LADEIRA DA ESPERANÇA
“Rua sobe,
Madalena\ lua desce tão serena;\ Lua sobe, Madalena\ rua desce tão pequena...”
Mais ou menos, era esse o refrão de uma letra gravada em k7 pelo cantor Jean
Carlo, para a música “Madalena”, de autoria de um amigo aqui da minha cidade.
Tema de uma belíssima reflexão sobre a vida de muitas prostitutas. Recordo e
ainda ouço esses acordes, depois de ouvir a algazarra de várias crianças
deixadas pela mãe na casa dos avós, numa noite de sábado.
“A
bênção meu vô”, dizia uma delas. “Comportem-se”, recomendava a mãe. “Deus te dê
juízo”, arriscou a avó, enquanto o carro saia em disparada pela ladeira abaixo.
Não, não era o pai das crianças quem acelerava. Aliás, das cinco ali
habitualmente deixadas aos sábados, nenhuma delas tinha um pai em comum. Talvez logo,
logo, uma sexta criança venha a se somar ao grupo. É uma história que se repete.
Entre
a poesia e a história de vida dessa minha conhecida há certa distância, mas o
fato é que vejo nela os mesmos traços daquela Madalena tentando sobreviver à
custa do pouco que ainda lhe resta de beleza e vitalidade. Lua vai, lua vem e
ela continua subindo e descendo as ladeiras da vida sem compromissos maiores.

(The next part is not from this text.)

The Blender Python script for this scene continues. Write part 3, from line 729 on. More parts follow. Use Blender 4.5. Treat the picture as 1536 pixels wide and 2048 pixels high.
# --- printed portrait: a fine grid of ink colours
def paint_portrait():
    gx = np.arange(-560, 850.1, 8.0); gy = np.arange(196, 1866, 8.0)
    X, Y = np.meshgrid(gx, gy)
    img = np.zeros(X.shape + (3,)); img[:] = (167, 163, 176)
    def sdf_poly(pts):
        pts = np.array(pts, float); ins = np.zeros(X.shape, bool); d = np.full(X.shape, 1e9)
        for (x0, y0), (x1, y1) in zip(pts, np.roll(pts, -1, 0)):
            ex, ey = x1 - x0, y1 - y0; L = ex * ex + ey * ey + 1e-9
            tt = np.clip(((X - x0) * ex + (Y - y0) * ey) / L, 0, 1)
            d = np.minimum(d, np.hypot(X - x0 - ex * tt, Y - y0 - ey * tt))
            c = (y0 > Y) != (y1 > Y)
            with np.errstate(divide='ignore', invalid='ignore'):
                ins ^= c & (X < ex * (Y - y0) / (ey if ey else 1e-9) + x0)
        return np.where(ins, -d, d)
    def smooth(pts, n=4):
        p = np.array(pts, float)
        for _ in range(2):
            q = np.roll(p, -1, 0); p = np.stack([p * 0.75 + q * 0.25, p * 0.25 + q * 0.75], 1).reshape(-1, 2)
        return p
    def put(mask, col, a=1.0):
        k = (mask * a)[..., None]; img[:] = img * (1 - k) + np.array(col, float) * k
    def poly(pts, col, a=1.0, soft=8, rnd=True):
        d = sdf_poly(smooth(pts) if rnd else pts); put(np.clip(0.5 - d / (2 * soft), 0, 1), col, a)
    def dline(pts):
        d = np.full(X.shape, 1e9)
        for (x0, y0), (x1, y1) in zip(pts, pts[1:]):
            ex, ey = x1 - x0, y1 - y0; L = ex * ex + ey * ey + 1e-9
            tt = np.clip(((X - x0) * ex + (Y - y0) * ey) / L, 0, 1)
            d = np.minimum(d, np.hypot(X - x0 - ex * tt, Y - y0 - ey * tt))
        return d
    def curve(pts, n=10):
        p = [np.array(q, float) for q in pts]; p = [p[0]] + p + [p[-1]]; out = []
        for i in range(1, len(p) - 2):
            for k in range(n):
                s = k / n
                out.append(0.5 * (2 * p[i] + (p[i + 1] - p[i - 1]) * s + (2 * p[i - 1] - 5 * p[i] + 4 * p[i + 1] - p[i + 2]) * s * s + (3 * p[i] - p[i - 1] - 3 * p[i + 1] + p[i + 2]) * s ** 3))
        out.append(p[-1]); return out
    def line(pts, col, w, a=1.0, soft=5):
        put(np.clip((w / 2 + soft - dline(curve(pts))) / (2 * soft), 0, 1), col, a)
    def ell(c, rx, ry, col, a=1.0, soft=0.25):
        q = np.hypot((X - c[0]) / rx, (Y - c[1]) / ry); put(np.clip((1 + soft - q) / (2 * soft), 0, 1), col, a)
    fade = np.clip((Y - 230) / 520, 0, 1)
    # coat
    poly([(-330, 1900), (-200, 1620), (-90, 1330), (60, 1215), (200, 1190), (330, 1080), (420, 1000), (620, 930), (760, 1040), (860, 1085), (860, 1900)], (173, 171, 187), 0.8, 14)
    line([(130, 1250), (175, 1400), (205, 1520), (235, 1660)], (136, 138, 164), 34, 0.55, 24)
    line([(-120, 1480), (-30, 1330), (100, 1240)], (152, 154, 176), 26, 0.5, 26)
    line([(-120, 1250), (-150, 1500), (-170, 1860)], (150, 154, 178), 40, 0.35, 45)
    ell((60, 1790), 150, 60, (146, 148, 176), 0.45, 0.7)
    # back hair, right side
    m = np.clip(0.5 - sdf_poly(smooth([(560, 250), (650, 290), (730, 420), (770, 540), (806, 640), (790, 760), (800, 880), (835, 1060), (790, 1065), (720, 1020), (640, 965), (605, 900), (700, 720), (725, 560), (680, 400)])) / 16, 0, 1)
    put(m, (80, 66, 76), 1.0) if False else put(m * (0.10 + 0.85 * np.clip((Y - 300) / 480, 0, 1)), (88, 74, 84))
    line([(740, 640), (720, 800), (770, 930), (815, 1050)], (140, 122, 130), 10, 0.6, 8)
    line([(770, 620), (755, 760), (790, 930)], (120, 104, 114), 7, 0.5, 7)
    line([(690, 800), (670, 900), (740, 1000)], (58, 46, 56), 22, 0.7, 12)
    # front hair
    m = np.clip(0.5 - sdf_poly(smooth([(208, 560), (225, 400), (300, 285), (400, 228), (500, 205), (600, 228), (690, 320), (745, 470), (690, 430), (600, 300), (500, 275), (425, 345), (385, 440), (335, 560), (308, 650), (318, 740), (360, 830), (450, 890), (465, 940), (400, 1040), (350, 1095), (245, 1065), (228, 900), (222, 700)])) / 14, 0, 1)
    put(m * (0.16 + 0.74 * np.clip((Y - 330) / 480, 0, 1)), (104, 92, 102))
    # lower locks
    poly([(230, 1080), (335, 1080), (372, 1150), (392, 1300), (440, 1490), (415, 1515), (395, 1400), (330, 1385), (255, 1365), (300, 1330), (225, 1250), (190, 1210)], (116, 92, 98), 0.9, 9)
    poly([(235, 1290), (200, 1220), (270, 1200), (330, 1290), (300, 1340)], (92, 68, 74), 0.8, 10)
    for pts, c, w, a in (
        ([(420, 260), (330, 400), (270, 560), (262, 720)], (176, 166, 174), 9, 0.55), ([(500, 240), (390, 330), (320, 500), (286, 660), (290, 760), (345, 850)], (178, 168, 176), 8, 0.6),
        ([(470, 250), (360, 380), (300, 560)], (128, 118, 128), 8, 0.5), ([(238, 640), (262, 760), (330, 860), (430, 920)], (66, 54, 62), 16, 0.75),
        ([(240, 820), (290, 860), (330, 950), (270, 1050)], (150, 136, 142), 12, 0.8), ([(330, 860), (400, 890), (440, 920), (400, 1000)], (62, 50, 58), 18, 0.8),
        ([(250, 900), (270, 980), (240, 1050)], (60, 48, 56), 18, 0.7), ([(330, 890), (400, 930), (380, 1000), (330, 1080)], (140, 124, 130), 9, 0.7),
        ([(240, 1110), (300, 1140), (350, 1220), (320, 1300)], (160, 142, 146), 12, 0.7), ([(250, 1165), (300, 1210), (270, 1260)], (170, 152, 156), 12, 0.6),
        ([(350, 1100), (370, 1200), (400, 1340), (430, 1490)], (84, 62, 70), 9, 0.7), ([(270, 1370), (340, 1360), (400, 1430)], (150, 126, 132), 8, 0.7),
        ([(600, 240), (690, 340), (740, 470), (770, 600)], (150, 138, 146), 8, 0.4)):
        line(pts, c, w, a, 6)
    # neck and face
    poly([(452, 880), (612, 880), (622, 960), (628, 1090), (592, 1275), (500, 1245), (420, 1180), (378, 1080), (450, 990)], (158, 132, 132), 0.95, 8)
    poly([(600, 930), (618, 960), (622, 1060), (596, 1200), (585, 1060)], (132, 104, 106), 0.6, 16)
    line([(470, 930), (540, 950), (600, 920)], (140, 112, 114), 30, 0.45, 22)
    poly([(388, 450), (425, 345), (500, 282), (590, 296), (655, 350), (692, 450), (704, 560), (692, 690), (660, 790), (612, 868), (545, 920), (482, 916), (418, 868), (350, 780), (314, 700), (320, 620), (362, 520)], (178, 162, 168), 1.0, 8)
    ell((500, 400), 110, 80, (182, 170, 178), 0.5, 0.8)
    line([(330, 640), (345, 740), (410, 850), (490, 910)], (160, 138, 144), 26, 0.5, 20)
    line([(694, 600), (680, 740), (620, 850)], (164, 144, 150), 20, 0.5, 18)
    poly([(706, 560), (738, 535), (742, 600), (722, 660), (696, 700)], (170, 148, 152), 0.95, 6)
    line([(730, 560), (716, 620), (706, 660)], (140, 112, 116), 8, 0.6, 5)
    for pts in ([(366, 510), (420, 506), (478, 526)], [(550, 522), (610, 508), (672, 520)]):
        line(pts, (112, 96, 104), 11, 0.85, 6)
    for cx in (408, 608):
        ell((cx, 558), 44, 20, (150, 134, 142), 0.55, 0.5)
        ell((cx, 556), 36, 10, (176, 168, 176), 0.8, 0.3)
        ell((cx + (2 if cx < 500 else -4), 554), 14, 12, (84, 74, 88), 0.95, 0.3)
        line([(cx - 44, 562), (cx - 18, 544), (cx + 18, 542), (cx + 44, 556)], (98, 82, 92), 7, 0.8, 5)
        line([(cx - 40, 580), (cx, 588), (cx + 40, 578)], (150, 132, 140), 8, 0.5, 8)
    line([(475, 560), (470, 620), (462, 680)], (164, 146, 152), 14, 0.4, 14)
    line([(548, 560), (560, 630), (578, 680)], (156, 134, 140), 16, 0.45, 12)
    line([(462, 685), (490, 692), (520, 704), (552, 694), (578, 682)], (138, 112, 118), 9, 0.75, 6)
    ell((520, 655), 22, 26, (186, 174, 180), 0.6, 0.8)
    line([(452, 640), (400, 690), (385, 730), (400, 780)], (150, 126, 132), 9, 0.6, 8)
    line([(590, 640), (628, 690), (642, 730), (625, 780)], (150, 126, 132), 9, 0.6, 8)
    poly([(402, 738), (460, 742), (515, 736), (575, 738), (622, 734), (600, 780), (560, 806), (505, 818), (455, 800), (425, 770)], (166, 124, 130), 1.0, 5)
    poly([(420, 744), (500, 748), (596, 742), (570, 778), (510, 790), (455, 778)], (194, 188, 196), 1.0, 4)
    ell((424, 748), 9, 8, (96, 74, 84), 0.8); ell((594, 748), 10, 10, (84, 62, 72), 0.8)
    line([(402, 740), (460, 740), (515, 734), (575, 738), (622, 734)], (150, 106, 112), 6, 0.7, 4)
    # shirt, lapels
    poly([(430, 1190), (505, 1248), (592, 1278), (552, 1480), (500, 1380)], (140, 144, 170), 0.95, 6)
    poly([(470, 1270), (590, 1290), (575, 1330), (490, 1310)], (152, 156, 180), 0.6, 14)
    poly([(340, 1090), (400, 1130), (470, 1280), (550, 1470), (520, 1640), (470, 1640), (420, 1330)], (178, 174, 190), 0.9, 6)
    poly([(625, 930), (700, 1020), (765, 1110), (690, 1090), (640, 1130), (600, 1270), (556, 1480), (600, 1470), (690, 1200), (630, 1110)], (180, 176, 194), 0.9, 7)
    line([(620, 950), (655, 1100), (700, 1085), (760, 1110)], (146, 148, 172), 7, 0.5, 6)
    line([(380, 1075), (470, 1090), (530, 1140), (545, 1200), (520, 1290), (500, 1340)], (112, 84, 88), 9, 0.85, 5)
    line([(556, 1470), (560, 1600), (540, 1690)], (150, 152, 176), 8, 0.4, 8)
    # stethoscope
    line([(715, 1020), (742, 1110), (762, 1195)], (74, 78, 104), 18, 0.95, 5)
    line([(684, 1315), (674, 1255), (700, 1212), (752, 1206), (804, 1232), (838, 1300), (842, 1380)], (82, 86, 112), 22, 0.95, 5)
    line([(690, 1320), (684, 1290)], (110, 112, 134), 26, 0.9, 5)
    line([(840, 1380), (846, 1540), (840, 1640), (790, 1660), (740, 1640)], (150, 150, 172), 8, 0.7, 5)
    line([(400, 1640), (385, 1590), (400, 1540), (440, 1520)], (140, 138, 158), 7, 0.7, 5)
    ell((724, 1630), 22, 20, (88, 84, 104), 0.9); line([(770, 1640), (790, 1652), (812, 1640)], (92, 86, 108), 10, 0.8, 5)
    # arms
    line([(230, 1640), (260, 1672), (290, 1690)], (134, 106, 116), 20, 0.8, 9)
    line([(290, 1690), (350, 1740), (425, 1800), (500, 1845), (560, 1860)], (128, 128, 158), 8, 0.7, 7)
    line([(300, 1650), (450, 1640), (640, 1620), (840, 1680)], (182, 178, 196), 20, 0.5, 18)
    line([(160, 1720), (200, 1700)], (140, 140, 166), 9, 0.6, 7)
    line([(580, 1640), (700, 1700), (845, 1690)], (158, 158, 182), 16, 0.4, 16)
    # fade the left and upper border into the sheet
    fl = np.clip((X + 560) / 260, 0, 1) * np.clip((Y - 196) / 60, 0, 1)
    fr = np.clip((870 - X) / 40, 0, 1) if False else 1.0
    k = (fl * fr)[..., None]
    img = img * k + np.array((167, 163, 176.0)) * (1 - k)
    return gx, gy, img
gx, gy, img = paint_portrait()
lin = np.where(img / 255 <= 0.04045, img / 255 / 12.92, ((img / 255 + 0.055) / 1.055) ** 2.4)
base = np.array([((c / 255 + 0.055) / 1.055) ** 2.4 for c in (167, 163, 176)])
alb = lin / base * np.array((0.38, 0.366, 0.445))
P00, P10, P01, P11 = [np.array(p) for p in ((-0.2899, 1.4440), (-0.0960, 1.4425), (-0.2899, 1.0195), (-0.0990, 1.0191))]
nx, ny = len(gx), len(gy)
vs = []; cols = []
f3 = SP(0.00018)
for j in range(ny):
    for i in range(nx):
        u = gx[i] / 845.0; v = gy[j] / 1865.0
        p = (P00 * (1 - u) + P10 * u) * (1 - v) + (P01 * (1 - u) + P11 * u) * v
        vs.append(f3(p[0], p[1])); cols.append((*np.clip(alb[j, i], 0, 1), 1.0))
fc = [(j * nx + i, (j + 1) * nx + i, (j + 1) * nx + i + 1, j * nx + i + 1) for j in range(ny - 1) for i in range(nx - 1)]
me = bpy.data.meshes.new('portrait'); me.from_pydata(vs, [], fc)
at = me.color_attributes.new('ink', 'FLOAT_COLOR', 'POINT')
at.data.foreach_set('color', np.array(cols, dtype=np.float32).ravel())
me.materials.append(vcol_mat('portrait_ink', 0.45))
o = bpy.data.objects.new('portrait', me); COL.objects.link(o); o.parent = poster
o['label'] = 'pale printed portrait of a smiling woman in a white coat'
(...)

Até quando? Assim, entre uma rua e outra, nos largos mal iluminados, nas praças
e vielas de todas as cidades, encontramos sempre essas meninas fáceis, a vender
seus corpos por qualquer ninharia, em busca das migalhas que as mantêm vivas.
Mas
esse é um problema insolúvel, dirá o leitor apressado. Desde que o mundo é
mundo, a prostituição existe, diz o conformista. Não queira você consertar uma
situação irremediável, dirá outro. Ou, quando muito, alguém poderá citar a
tentativa de um ex-BBB, eleito deputado por força de uma mídia sem escrúpulos,
que, sem muito que fazer de sua fantasiosa carreira política, reapresentou um
projeto arquivado para regulamentar a “profissão de prostitutas”. Talvez queira
regulamentar a própria... Pode um absurdo destes?
Pois
bem: o tema que me deixa insone foi motivado pelas algazarras de algumas
crianças, filhos de u’a mãe solteira. Como elas, milhões existem. Não será
apontando as causas de uma promiscuidade social inconsequente, que daremos um
basta à geração dos órfãos de pais vivos, mas desconhecidos ou ignorados
convenientemente. “A bênção, meu vô”. Pelo menos estes ainda existem e estão aí
para segurar a barra de uma forma ou de outra. Mas a natureza nos diz que eles
irão primeiro e quase sempre quando os netos atingem sua adolescência ou início
de vida adulta, isto é, quando mais necessitam do referencial de família para a
solidificação do próprio futuro.
Prostituição
não se regulamenta com leis frias e impessoais. Antes, é uma questão de foro
íntimo, que passa pela estrutura familiar coerente com princípios morais e
éticos bem definidos. Também e principalmente pela consciência religiosa que
fundamenta o comportamento humano. Sem esses valores, nunca conseguiremos
explicar o valor da “água viva” que Cristo ofereceu àquela Madalena à beira de
um poço. “Rua sobe, Madalena”. Vai adiante a silhueta daquela mulher
arrependida, que, ouvindo palavras de amor e misericórdia, compreendeu que nem
todos os homens a procuravam apenas pela sede de prazeres. Ele, estranhamente,
lhe pediu somente água: “Tenho sede”. Em troca, lhe oferece “uma água que jorra
para a vida eterna”, através da qual “jamais terá sede”...
“Lua
sobe, Madalena”. Há no horizonte uma nova luz que nos diz ser possível vencer a
noite e encarar um novo dia com outro olhar sobre a vida. Na ladeira da
Esperança é possível descer ou subir, ir e voltar. Mas, nas avenidas da vida,
um dia todos estaremos órfãos de pais e mães, avôs e avós que fatalmente
encontrarão a Travessa da Saudade. Então, quem cuidará das crianças?